Vorberichte
des
Uebersetzers.

(I: Die Hölle)

Übersicht

Ich muß die Bescheidenheit der verdienstvollen Männer und würdigen Gelehrten öffentlich rühmen, deren unpartheyischer Beurtheilung ich gegenwärtige Uebersetzung eines so großen, als schweren Dichters unterworfen habe. Ich muß diesen weisen Menschenfreunden, für ihren Beyfall und für ihre liebreichen Erinnerungen, öffentlich danken. Und ich werde, von ihren gütigen Aufmunterungen zur Uebersetzung der beiden übrigen Gedichte, den erkenntlichsten Gebrauch machen. Denn ich muß der gegründeten Meynung beypflichten, daß ein jeder edeldenkender und scharfsinniger Leser endlich aus überzeugenden Gründen bekennen werde:

Dante ist ein großer und nützlicher Zeuge der Wahrheit.

(II: Das Fegfeuer)

Ich fahre fort, gelehrten Kennern und Freunden der Wahrheit und der Tugend die Uebersetzung des Dantischen zweyten Gedichts zu einer unpartheyischen Beurtheilung freymüthig zu unterwerfen. Solche Weisen denken edel, gesetzt und billig. Wie vorzüglich ist der unpartheyische Beyfall solcher Gelehrten, und würdiger Kunstrichter! Und diese wahren Beförderer der Wissenschaften ersuche ich öffentlich, mich ferner ihrer gütigen Erinnerungen zu würdigen.

Auch in diesem zweyten Gedichte sucht Dante den Menschen der Sklaverey des Lasters, diesem wahren Unglücke, zu entziehen, und ihn durch Tugend frey, zum Herrn seiner Sinnlichkeit, und glücklich zu machen. Er kriecht nicht als ein knechtischer Schmeichler. Kein schimmernder Glanz irrdischer Vorzüge verblendet ihn. Er redet frey. Und frey sagt er der geistlichen und politischen Welt, zum Besten der Kirche und des Staats, die reine und lautere Wahrheit.
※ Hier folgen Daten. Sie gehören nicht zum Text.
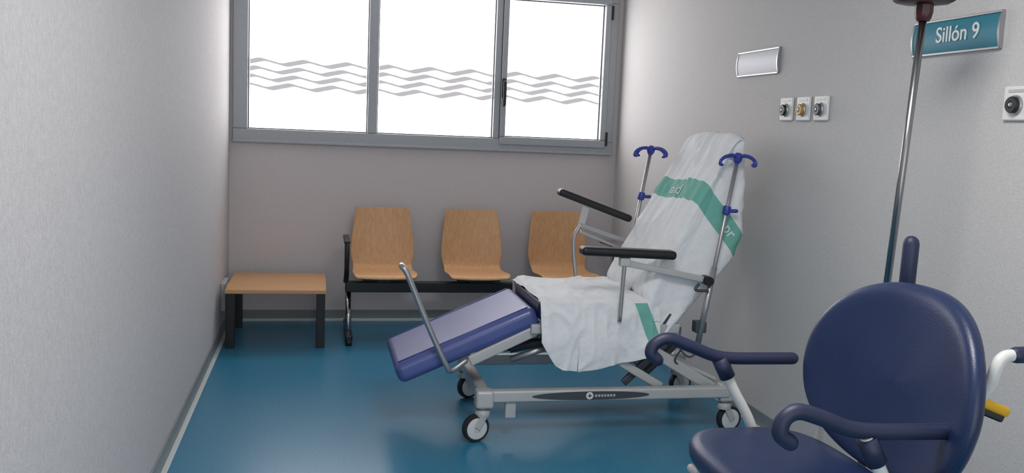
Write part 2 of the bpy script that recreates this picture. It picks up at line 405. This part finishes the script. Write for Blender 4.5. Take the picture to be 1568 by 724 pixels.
# --- disposable cover over back rest
def resample(poly,n):
    P=[V((a,c)) for a,c in poly]; P.append(P[0]); L=[0]
    for i in range(1,len(P)): L.append(L[-1]+(P[i]-P[i-1]).length)
    out=[]
    for k in range(n):
        s=L[-1]*k/n; i=1
        while L[i]<s: i+=1
        t=(s-L[i-1])/(L[i]-L[i-1]); out.append(P[i-1].lerp(P[i],t))
    for _ in range(3): out=[(out[k-1]+out[k]*2+out[(k+1)%n])/4 for k in range(n)]
    return out
prof=[(1.65,.74),(1.76,.94),(1.86,1.13),(1.96,1.31),(2.04,1.45),(2.075,1.53),(2.11,1.572),(2.15,1.575),(2.165,1.53),(2.17,1.40),(2.18,1.22),(2.18,1.05),(2.13,.92),(2.03,.80),(1.93,.68),(1.84,.57),(1.77,.50),(1.73,.52),(1.70,.62)]
NP=170; ring=resample(prof,NP)
cen=V((1.95,1.05))
rows=[]; Ny=56
ya,yb2=4.405,5.035
for y,s in ((ya,.02),(ya,.25),(ya,.5),(ya,.7),(ya+.002,.82),(ya+.006,.91),(ya+.014,.96),(ya+.026,.985)): rows.append((y,s))
for k in range(Ny+1): rows.append((ya+.045+(yb2-ya-.09)*k/Ny,1.0))
for y,s in ((yb2-.026,.985),(yb2-.014,.96),(yb2-.006,.91),(yb2,.7),(yb2,.3),(yb2,.02)): rows.append((y,s))
vs=[];fs=[]
def fold(x,y,z):
    a=(x-.55*(z-.7))
    q=noise.noise(V((a*7,y*9,z*1.3)))+.6*noise.noise(V((a*16+3,y*20,z*2.5+5)))
    r=1-abs(noise.noise(V((a*5+9,y*7+z*1.5,z*1.0+2))))*2.2
    r2=1-abs(noise.noise(V((a*9-4,y*6-z*4,z*3+8))))*5
    return q*.019+max(0,r)*.011+max(0,r2)*.010
for y,s in rows:
    for k in range(NP):
        pr=ring[k]
        d=(ring[(k+1)%NP]-ring[k-1]).normalized(); nrm=V((d.y,-d.x))
        if (pr-cen).dot(nrm)<0: nrm=-nrm
        c2=V((1.72+ (pr.y-.6)*.42, pr.y))
        q=c2.lerp(pr,s) if s<1 else pr.copy()
        x,z=q.x,q.y
        fo=fold(x,y,z)
        ty=abs((y-4.72)/.315)
        drop=-.035*max(0,ty-.55)**2*4*(max(0,z-1.3)/.27)
        if s>=.95:
            x+=nrm.x*fo; z+=nrm.y*fo+drop
            yy=y+ (noise.noise(V((x*6,z*4,y*3)))*.006)
        else:
            z+=drop; yy=y+( -1 if y<4.7 else 1)*(fo*1.2*min(1,s*1.3))
        yy=4.72+(yy-4.72)*(1-.07*max(0,(z-1.15)/.4))
        vs.append((x,yy,z))
R_=len(rows)
for j in range(R_-1):
    for k in range(NP): fs.append((j*NP+k,j*NP+(k+1)%NP,(j+1)*NP+(k+1)%NP,(j+1)*NP+k))
fs.append(tuple(range(NP))); fs.append(tuple((R_-1)*NP+k for k in range(NP)))
cov=mk('backrest_cover',vs,fs,'paperb',b,True)
bvh=BVHTree.FromPolygons([V(v) for v in vs],fs)
def print_on(name,body,size,org,ux,uy,nrm):
    tx=bpy.data.curves.new(name,'FONT'); tx.body=body; tx.size=size; tx.align_x='CENTER'; tx.align_y='CENTER'; tx.resolution_u=3; tx.offset=.001
    to=bpy.data.objects.new(name+'_tmp',tx); COL.objects.link(to)
    me=bpy.data.meshes.new_from_object(to); bpy.data.objects.remove(to)
    bm=bmesh.new(); bm.from_mesh(me)
    bmesh.ops.triangulate(bm,faces=bm.faces)
    for _ in range(2):
        bmesh.ops.subdivide_edges(bm,edges=[e for e in bm.edges if e.calc_length()>.008],cuts=1)
        bmesh.ops.triangulate(bm,faces=bm.faces)
    for v in bm.verts:
        p=V(org)+V(ux)*v.co.x+V(uy)*v.co.y+V(nrm)*.25
        h=bvh.ray_cast(p,-V(nrm))
        if h[0]: v.co=h[0]+V(nrm)*.004
        else: v.co=V(org)
    bm.to_mesh(me); bm.free()
    o=bpy.data.objects.new(name,me); COL.objects.link(o); me.materials.clear(); me.materials.append(M['inkwhite']); o.parent=b
N1=V((-.86,0,.51)).normalized(); U1=V((.51,0,.86)).normalized()
def onband(x): return 3.578-1.2*x
print_on('cover_lettering_front','salud',.085,(1.945,4.74,onband(1.945)),V((0,-1,0)),U1,N1)
sd=V((.64,0,-.768)).normalized()
print_on('cover_lettering_side','pr',.08,(2.09,4.45,onband(2.09)),sd,V((.768,0,.64)),V((0,-1,0)))
# --- seat cover
nu,nv=90,110; vs=[];fs=[]
def zb(x):
    pts=[(1.08,.52),(1.12,.45),(1.17,.37),(1.21,.345),(1.30,.335),(1.45,.36),(1.60,.385),(1.68,.41),(1.73,.47),(1.80,.56)]
    for (a,c),(d,e) in zip(pts,pts[1:]):
        if a<=x<=d: return c+(e-c)*(x-a)/(d-a)
    return pts[-1][1]
for i in range(nu+1):
    u=i/nu; x=1.095+u*.645
    for j in range(nv+1):
        v=j/nv
        if v<.15:
            t=v/.15; y=5.05; z=.50+(.70-.50)*t; top=0
        elif v<.6:
            t=(v-.15)/.45; y=5.045-(5.045-4.395)*t; z=.712; top=1
            e=min(t,1-t)
            z-=.014*max(0,1-e/.06)**2
        else:
            t=(v-.6)/.4; z=.698+(zb(x)-.698)*t; y=4.39-.02*math.sin(t*2.2); top=0
        q=noise.noise(V((x*5,y*5,z*3)))
        r=max(0,1-abs(noise.noise(V((x*6+y*2,y*4-x*2,z*2+1))))*3)
        r2=max(0,1-abs(noise.noise(V((x*9-y*3,y*8+x*4,z*5+7))))*5)
        xx=x
        if top: z+=.010*q+.009*r+.007*r2
        else:
            y+=(-1 if y<4.7 else 1)*(.014*q+.012*r +.008*r2+ .018*math.sin(x*22+z*5)*min(1,abs(.7-z)*4)*.6)
            y=min(y,4.395) if y<4.7 else y
            xx=x+.012*noise.noise(V((z*6,x*2,4)))*(abs(.7-z)*3) + (.05*(.7-z) if x<1.3 else 0)
        if x<1.12 and top: z-=.02*((1.12-x)/.025)
        if x>1.66: z-= .5*(x-1.66)*(1 if z>.6 else 0)
        vs.append((xx,y,z))
for i in range(nu):
    for j in range(nv):
        a=i*(nv+1)+j; fs.append((a,a+1,a+nv+2,a+nv+1))
mk('seat_cover',vs,fs,'papers',b,True,solid=.0015)
# --- arm rests
beam('armrest_pad_near',(1.285,4.36,.962),(1.785,4.36,.945),.085,.045,'black',b,bevel=.018)
beam('armrest_pad_far',(1.355,5.11,1.205),(1.80,5.11,1.052),.085,.042,'black',b,bevel=.018)
tube('armrest_post_near',[(1.52,4.355,.93),(1.515,4.355,.82),(1.51,4.36,.60)],.011,'steel',b)
box('armrest_clamp_near',(1.49,4.335,.885),(1.545,4.375,.93),'grey',b,.006)
beam('armrest_link_near',(1.53,4.36,.90),(1.95,4.36,.82),.02,.032,'grey',b,bevel=.005)
cyl('armrest_knob_near',(1.97,4.32,.815),(1.97,4.40,.815),.024,'black',b)
tube('armrest_lever_near',[(1.92,4.34,.80),(1.90,4.33,.77),(1.97,4.33,.765)],.008,'dgrey',b)
beam('armrest_support_far',(1.53,5.11,1.13),(1.50,5.11,1.00),.018,.04,'grey',b,up=(1,0,0),bevel=.004)
beam('armrest_link_far',(1.50,5.11,1.01),(1.84,5.11,.90),.02,.03,'steel',b,bevel=.004)
beam('armrest_link_far_low',(1.50,5.12,.97),(1.80,5.12,.86),.014,.02,'steel',b,bevel=.003)
tube('armrest_post_far',[(1.50,5.11,1.02),(1.46,5.11,.90),(1.50,5.10,.60)],.011,'steel',b)
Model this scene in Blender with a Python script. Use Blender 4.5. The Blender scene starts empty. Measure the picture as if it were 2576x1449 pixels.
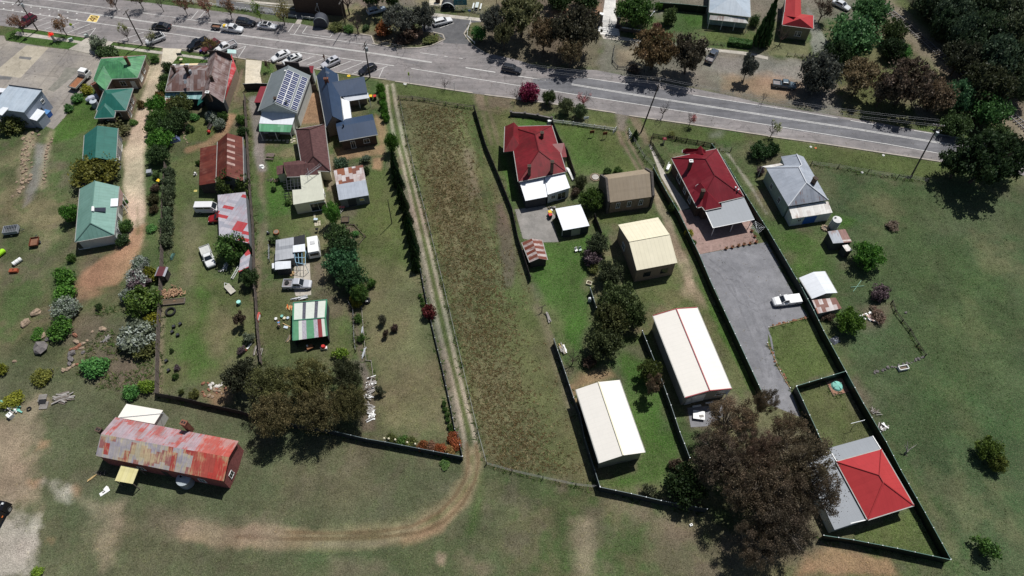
import bpy, math, random
import numpy as np
from mathutils import Vector
R = random.Random(11)
NR = np.random.default_rng(11)
sc = bpy.context.scene
COL = sc.collection
CH = 110.0
TH = math.radians(56.3)
FL = 1797.9
CT, ST = math.cos(TH), math.sin(TH)
def P(q, z=0.0):
 dx = q[0] - 1288
 dy = CT * FL + ST * (724.5 - q[1])
 dz = -ST * FL + CT * (724.5 - q[1])
 t = (z - CH) / dz
 return Vector((dx * t, dy * t, z))
def S(s):
 out = []
 c = r = 0
 for t in s.split():
  if t.isalpha():
   i = ord(t) - 97
   c, r = i % 4, i // 4
  else:
   x, y = t.split(',')
   out.append((644 * c + float(x) / 4, 362.25 * r + float(y) / 4))
 return out
def W(s, z=0.0):
 return [P(q, z) for q in S(s)]
def mpt(q, z=0.0):
 """metres per tile pixel at a survey point"""
 p = P(q, z)
 depth = p.y * CT + (CH - p.z) * ST
 return depth / FL / 4
def tag(o, label=None, cat=None, group=None, kind=None):
 if label: o['label'] = label
 if cat: o['category'] = cat
 if group: o['group'] = group
 if kind: o['kind'] = kind
 return o
def thing(name, label, cat, loc=(0, 0, 0), rz=0.0, group=None):
 o = bpy.data.objects.new(name, None)
 COL.objects.link(o)
 o.location = loc
 o.rotation_euler = (0, 0, rz)
 o.empty_display_size = .3
 return tag(o, label, cat, group)
def link(name, me, parent=None, loc=None, rot=None, scale=None):
 o = bpy.data.objects.new(name, me)
 COL.objects.link(o)
 if parent: o.parent = parent
 if loc is not None: o.location = loc
 if rot is not None: o.rotation_euler = rot
 if scale is not None: o.scale = scale
 return o
def copy_tree(o, parent=None):
 c = o.copy()
 COL.objects.link(c)
 c.parent = parent
 for ch in list(o.children):
  copy_tree(ch, c)
 return c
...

So redet ein Mann, aus dem der Geist der Tugend spricht!
  Gellert.

Berühmte und vorzügliche Gelehrten nennen den Dante einen frommen und gelehrten Mann, einen lesenswürdigen Dichter und Theologen. Ich übergehe die zahlreichen und rühmlichen Lobsprüche, welche seinen Namen und Ruhm verewigen. Dein Name, sagt der gelehrte Abt Salvini in einer dichterischen Anrede an den Dante, dein Name, heiliger Dichter, ist über mein Lob erhaben. Gnug, daß du dem Weisen, und nicht dem Pöbel gefällst!

(III: Das Paradies)

Ich lege nunmehr der gelehrten und edeldenkenden Welt die Uebersetzung des dritten und letzten Dantischen Gedichts von dem Paradiese vor Augen. Ich gestehe es frey, daß mir die schwere Uebersetzung dieser drey außerordentlichen Gedichte auch eine außerordentliche Mühe verursacht hat. Und ich bekenne es öffentlich, daß meine hülflose Schulter unter der Last einer so schweren Arbeit oft gezittert, und mein Fuß auf so ungebahnten Wegen oft Fehltritte gethan hat.

Ich habe alle meine Kräfte gesammlet, um eine Unternehmung zu vollenden, über welche selbst weise und gelehrte Fürsten mir ihre Zufriedenheit in den huldreichsten Ausdrücken bezeigt haben. Und Hamburgs, Leipzigs, und andere gelehrte und würdige Kunstrichter haben, als vorzügliche Kenner des Dante, aus Einsicht und Billigkeit, durch ihren unpartheyischen Beyfall, durch ihre bescheidenen Erinnerungen, und durch ihre gütigen Aufmunterungen mir so viel Muth eingeflößet, daß ich solches öffentlich rühmen muß.

Allein werden nicht die erhabenen Wahrheiten in diesen lehrreichen Gedichten vielen Sterblichen von zu herbem, von zu scharfem Geschmacke seyn? - Auf diese Frage, welche Dante, aus Vorsicht, in Paradiese aufwarf, erhielt er daselbst folgende Antwort:

"Deine Stimme, die Stimme der Vernunft, der Tugend, und der Religion, wird gleich dem Winde seyn, der die höchsten Gipfel vorzüglich erschüttert; ein nicht geringes Zeichen einer edlen Seele. Nur einem mit eigener, oder mit fremder Schande befleckten Gewissen wird deine Rede empfindlich und herbe seyn. - Laß daher unreine Seelen immer dadurch verwundet werden. - Denn wird auch deine Rede anfangs von widrigem Geschmacke seyn, so wird sie nachher, wann sie verdauet ist, eine Nahrung zum Leben lassen."